A Landlord’s Filthy Disgusting Professional Young Tenants

tenantriskverification November 14, 2012 0

by Adrian Glick Kudler

la.curbed

Curbed Horror Stories are firsthand reader reports about terrible Los Angeles apartment experiences past and present. This week, in honor of Renters Week, we’re having a rental horror story showdown. We’ll post a few horror stories each day with a vote for the best on Thursday. The winner will advance to the national round of our network-wide contest (and the nationwide winner gets a free month’s rent!). Horror stories to  if you please.

I’m a landlord, and a super easy-going one. I manage several buildings and home, around 90 units total. My tenants these days are all clean and respectful. Really can’t complain. […]

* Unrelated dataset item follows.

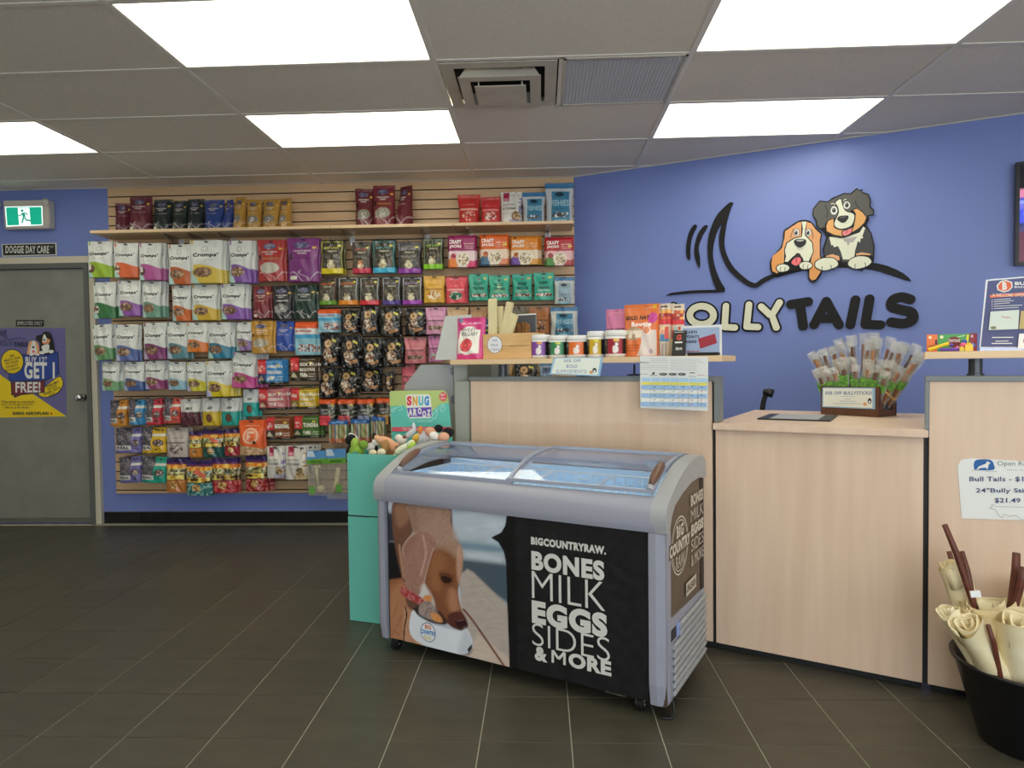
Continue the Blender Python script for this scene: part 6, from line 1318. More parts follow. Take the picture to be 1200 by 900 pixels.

A couple I rented to were vacating and an interested fellow-tenant wanted to check their place out. They were really reluctant to show it, they gave stupid excuses, but insisted it would be best for her to wait until after they moved out, then they left without any mention of keys or forwarding address for the deposit etc.

Their place looked like a homeless shelter. Their toilet was streaked black-orange-brown, it had never been cleaned. They had roaches crawling all over their toilet and hanging out in the shower like they owned the place. There was even a dead roach dangling from a spider web in the kitchen. Tons of dead roaches on top of the fridge that they never bothered to clean off. Under the fridge too. Along the base boards wrapped up in dust bunnies…

Really great touch- they left me a bunch of 99c store cleaning supplies on their kitchen counter. Barely used of course.

Repugnant.

You NEVER would have guessed it. She was a school teacher and he was an assistant at an ad agency. Both about 26 years old. Whenever they stepped out the door they looked clean and presentable but they were living in FILTH.

That’s why they kept giving excuses as to why the other tenant couldn’t check the place out. Why they vanished without follow up info to return the deposit.

It cost easily double their deposit to clean the place up. After seeing their unit the complaints of bugs from the neighboring tenants made sense.

They are lucky they found each other. Must be hard to find someone willing to live in those conditions.